Mi abuelo, en cambio, recordaba a un tío suyo, un primo-hermano de su madre, un tal tío Ismael.
El tío Ismael había sido un arquitecto y parlamentario. Antes que polvo disuelto en la membresía de algún partido —el liberal y, digámoslo, más allá— habría que ver en él a un factótum de los movimientos progresistas e izquierdistas de la primera mitad del siglo XX. Se hizo con el micrófono de una radioemisora para celebrar los logros del gobierno de don Pedro Aguirre Cerda, dedicando menciones explícitas y siempre decorosas a la primera dama, Juanita Aguirre Luco de Aguirre Cerda, prima-hermana de su cónyuge y agente diplomática del gobierno ante el cardenal Caro, príncipe de la Iglesia, de humilde extracción.
El tío Ismael contaba a su haber varias anécdotas. Una narrada por el magnífico chismógrafo Hernán Millas: se había batido alguna vez a duelo con Cornelio Saavedra (no el mismo, no el que andaba “pacificando” a los héroes troyanos del poeta fundador Ercilla).

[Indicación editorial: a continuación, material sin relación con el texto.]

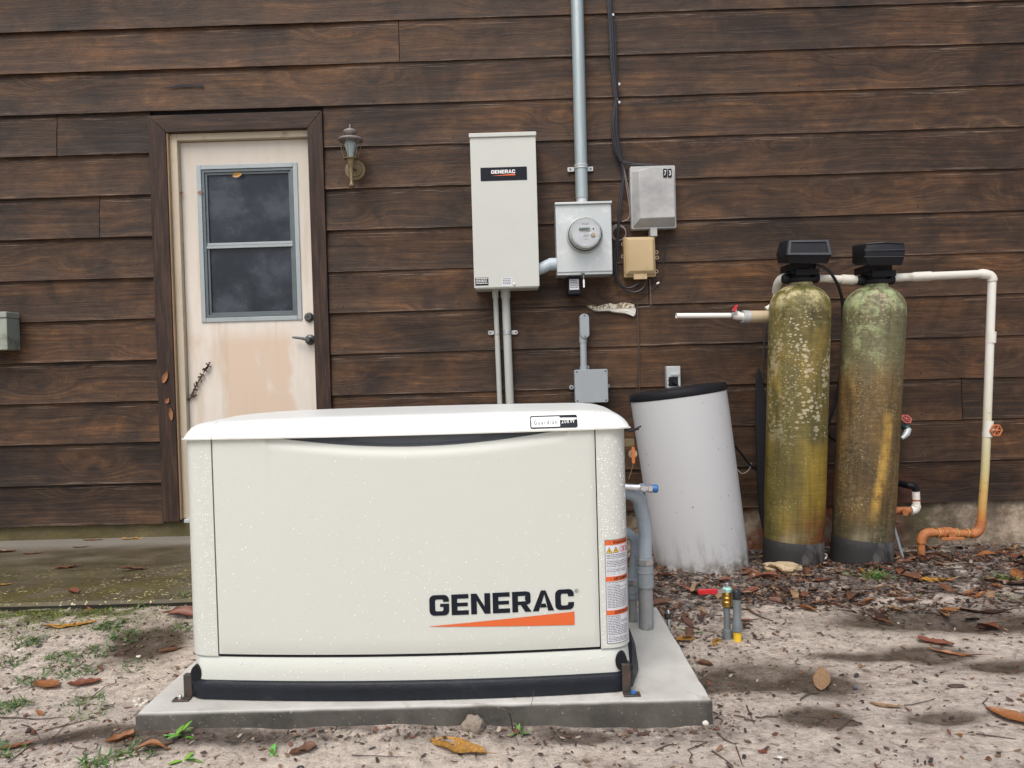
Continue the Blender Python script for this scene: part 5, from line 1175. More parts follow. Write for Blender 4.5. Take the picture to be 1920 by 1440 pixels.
mb.lathe(a-ax*.03, [(.010, 0), (.0105, .06), (.0112, .062), (.0112, .03+L*.42)], 16, ax); mb.lathe(a+ax*L*.40, [(.013, 0), (.0145, .003), (.0145, .018), (.0125, .021), (.0125, .026), (.0155, .028), (.0155, .04)], 6, ax); mb.build('union', 'chrome', t, smooth=False)
MB().lathe(a+ax*(L*.40+.039), [(.0125, 0), (.0135, .002), (.0135, .018), (.0115, .020)], 16, ax).build('blue_cap', 'blue', t, smooth=True)
# gas stub with valve, capped riser, ground rod
t = thing('gas_valve_riser', G(1364, 1198), 'grey riser with a brass valve and red lever standing in the sand', 'gas valve')
y_ = t.location.y; x_ = t.location.x; zz = lambda py: W(1363, py, y_).z
MB().lathe((x_, y_, 0), [(.0158, -.05), (.0158, zz(1186)), (.0158, zz(1184)), (.0145, zz(1180)), (.0115, zz(1179)), (.0115, zz(1136))], 18).build('riser', 'pvcdark', t, smooth=True)
MB().lathe((x_+.001, y_, 0), [(.012, zz(1138)), (.0165, zz(1136)), (.0165, zz(1131)), (.018, zz(1130)), (.018, zz(1127)), (.0165, zz(1126)), (.0165, zz(1123)), (.018, zz(1122)), (.018, zz(1119)), (.0165, zz(1118)), (.0165, zz(1111)), (.014, zz(1108))], 18).build('valve_body', 'yellowbrass', t, smooth=True)
MB().lathe((x_+.002, y_, 0), [(.0155, zz(1109)), (.0165, zz(1104)), (.012, zz(1101))], 16).build('sealed_thread', 'verdigris', t, smooth=True); MB().lathe((x_+.002, y_, 0), [(.0075, zz(1102)), (.0075, zz(1094)), (.005, zz(1093))], 6).build('plug', 'metal', t)
a, b = W(1307, 1107, y_-.01), W(1344, 1107, y_-.01); lv = MB().box(b.x-.002, x_-.008, y_-.022, y_-.019, b.z-.006, b.z+.006).build('lever', 'metal', t); MB().prism(rrect(a.x, b.x, b.z-.009, b.z+.0085, .004), y_-.026, y_-.015).build('lever_grip', 'redlever', t, bevel=.002)
t = thing('capped_riser', G(1381, 1200), 'grey pipe with a black cap and yellow band standing beside the brass valve', 'pipe stub')
y_ = t.location.y-.012; x_ = t.location.x; zz = lambda py: W(1381, py, y_).z
MB().lathe((x_, y_, 0), [(.0135, zz(1184)), (.0172, zz(1183)), (.0172, zz(1166)), (.0135, zz(1163)), (.0135, zz(1122))], 18).build('riser', 'pvcdark', t, smooth=True); MB().lathe((x_, y_, 0), [(.0142, zz(1123)), (.0142, zz(1108)), (.012, zz(1106))], 18).build('cap', 'cap', t, smooth=True)
MB().lathe((x_, y_, 0), [(.0138, -.04), (.0138, zz(1184)-.0005)], 18).build('yellow_band', 'yellow', t, smooth=True)
t = thing('ground_rod', G(1254, 1185), 'short rusty ground rod with clamp next to the pad corner', 'ground rod')
y_ = t.location.y; x_ = t.location.x; zz = lambda py: W(1253, py, y_).z; MB().lathe((x_, y_, 0), [(.007, -.05), (.007, zz(1146)), (.004, zz(1144))], 12).build('rod', 'metal', t, smooth=True); MB().lathe((x_-.003, y_, 0), [(.010, zz(1160)), (.012, zz(1158)), (.012, zz(1150)), (.009, zz(1149))], 6).build('clamp', 'bracket', t)
t = thing('pipe_stub', G(1545, 1058), 'short white open pipe end poking out beside the foot of the yellow tank', 'pipe stub')
q = G(1547, 1052)+Vector((0, 0, .022)); ax = Vector((.35, -1, -.12)).normalized(); MB().lathe(q, [(.0105, -.01), (.0105, .0), (.0145, .0), (.0145, -.22)], 18, ax, cap=False).build('pipe', 'wht', t, smooth=True); MB().lathe(q-ax*.02, [(.0104, 0), (.0104, .002)], 12, ax).build('pipe_inside', 'bracket', t)
t = thing('leaning_rod', G(1693, 1040), 'thin dark rod leaning against the brown tank', 'rod')
MB().tube([G(1694, 1040)+Vector((0, 0, -.03)), W(1672, 975, 3.72)], .0075, 10).build('rod', 'pvcgrey', t, smooth=True)

# ------------------------------------------------------------------ vegetation, leaves, stones
PADBOX = (-1.05, .50, 1.995, 2.80)
def on_pad(x, y, m_=0.0): return PADBOX[0]-m_ < x < PADBOX[1]+m_ and PADBOX[2]-m_ < y < PADBOX[3]+m_
def surf(x, y):
    if x < -.35 and y > 2.95: return .101
    if on_pad(x, y): return PZ+.001
    return ground_z(x, y)
def leaf_mesh(name, L, wd, curl, bend_, seed, kind='ellipse', mat='leaf'):
    rr = random.Random(seed); nl, nw = 12, 6; vs = []
    fold = rr.uniform(-.2, .5)
    for i in range(nl+1):
        u = i/nl
        if kind == 'ellipse': hw = math.sin(math.pi*min(1, u*1.0))**.75*(1-.25*u)
        elif kind == 'lobed': hw = math.sin(math.pi*u)**.6*(.55+.45*abs(math.cos(u*math.pi*3.2)))
        elif kind == 'torn': hw = math.sin(math.pi*min(1, u*.85))**.5*(.6+.4*rr.random())
        else: hw = math.sin(math.pi*u)**.8
        hw *= wd/2
        for j in range(nw+1):
            v = (j/nw*2-1); y = v*hw; x = (u-.5)*L
            ang = v*curl; r_ = hw/max(.01, abs(curl)) if abs(curl) > .05 else None
            if r_: y = r_*math.sin(ang); z = r_*(1-math.cos(ang))
            else: z = 0
            z += bend_*L*((u-.5)**2*2)+.02*L*noise.noise(Vector((u*4+seed, v*2, seed)))*(1+abs(v))*1.5+abs(v)*fold*hw*.3
            vs.append((x, y, z))
    fs = [(i*(nw+1)+j, i*(nw+1)+j+1, (i+1)*(nw+1)+j+1, (i+1)*(nw+1)+j) for i in range(nl) for j in range(nw)]
    b = len(vs); sl_ = L*.18; r_ = max(.0006, L*.006)   # stalk
    for k in range(4):
        x = L/2-.002+sl_*k/3; z = bend_*L*.5+.02*L*k/3
        vs += [(x, r_, z), (x, -r_*.5, z+r_), (x, -r_*.5, z-r_)]
    fs += [(b+3*k+m, b+3*k+(m+1) % 3, b+3*k+3+(m+1) % 3, b+3*k+3+m) for k in range(3) for m in range(3)]
    zmin = min(v[2] for v in vs[:b]); vs = [(x, y, z-zmin) for x, y, z in vs]
    me = bpy.data.meshes.new(name); me.from_pydata(vs, [], fs); me.materials.append(MAT[mat])
    for p in me.polygons: p.use_smooth = True
    return me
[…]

Ambos sobrevivieron ilesos.
El tío Ismael fue llamado el “vigía del aire”, por su programa radial homónimo en que no dejaba de aplaudir al Frente. En mi niñez, cuando me hablaba mi abuelo de tal tío vigía del aire, pensaba yo en un aviador (o sea, no en un palurdo alimentador de gallinas y pollos que encarna una acepción del verbo “aviar” sino en un piloto de guerra). Como el infante ignorante que yo era, lo relacionaba con el autor de El principito, Antoine de Saint-Exupéry, que había sido aviador, y más que un solista, un solitario, tal cual su príncipe del desierto. No sabía entonces yo que la palabra “aire” —en el vigia de eso mismo— aludía a la aérea difusión de ondas de radio.
Pero este mal conceptuado “aviador” —que quizá había piloteado algún volatín chupete— gozaba de otras aviaciones, las cuales, de algún modo, ilustran las piruetas magistrales del Frente Popular.
Resulta que el tío Ismael no pasaba desapercibido en la calle. Llevaba él un bastón. Llevar por entonces un bastón no constituía precisamente una extravagancia: muchos caballeros lo llevaban en la década del treinta. La extravagancia, empero, comenzaba cuando el tío Ismael lanzaba el bastón hacia lo alto, muy arriba, hasta hacerlo perderse en la espesura aérea, para luego recibirlo cuando el bastón volvía a él pero en busca del suelo. Era ese un espectáculo de riesgo y precisión. Si el tío Ismael hubiese efectuado estos ensayos de guaripola en mitad de un potrero en San Bernardo, hubiese pasado desapercibido. Lo cierto es que hacía sus malabares cuando iba caminando por la Alameda y entre la muchedumbre, ocasionando siempre una estampida de viejas pitucas.
Quizá con este ejercicio el tío Ismael buscaba abrirse paso entre la oligarquía —en tiempos en que su propia familia era gente más bien “bancosa” (como dijo Vicente Huidobro)—, abrirse paso, digo, sin demorarse pidiendo permiso. Su bastón al aire asustaba a mucha gente precavida. Las doctrinas amenazantes de la ciencia balística habían popularizado el movimiento parabólico. Por eso todos sabían que el bastón los golpearía con una fuerza similar a la que lo había hecho encaramarse hacia el futuro.
El tío Ismael asustó a muchos transeúntes, al punto que la gente se pasaba el dato: “váyase por otra calle, el vigía anda suelto”, mas sus audaces malabarismos nunca causaron daño alguno. No se reportan heridos… Bueno, una que otra vieja que tropezó al huir de uno de los solistas del Frente Popular.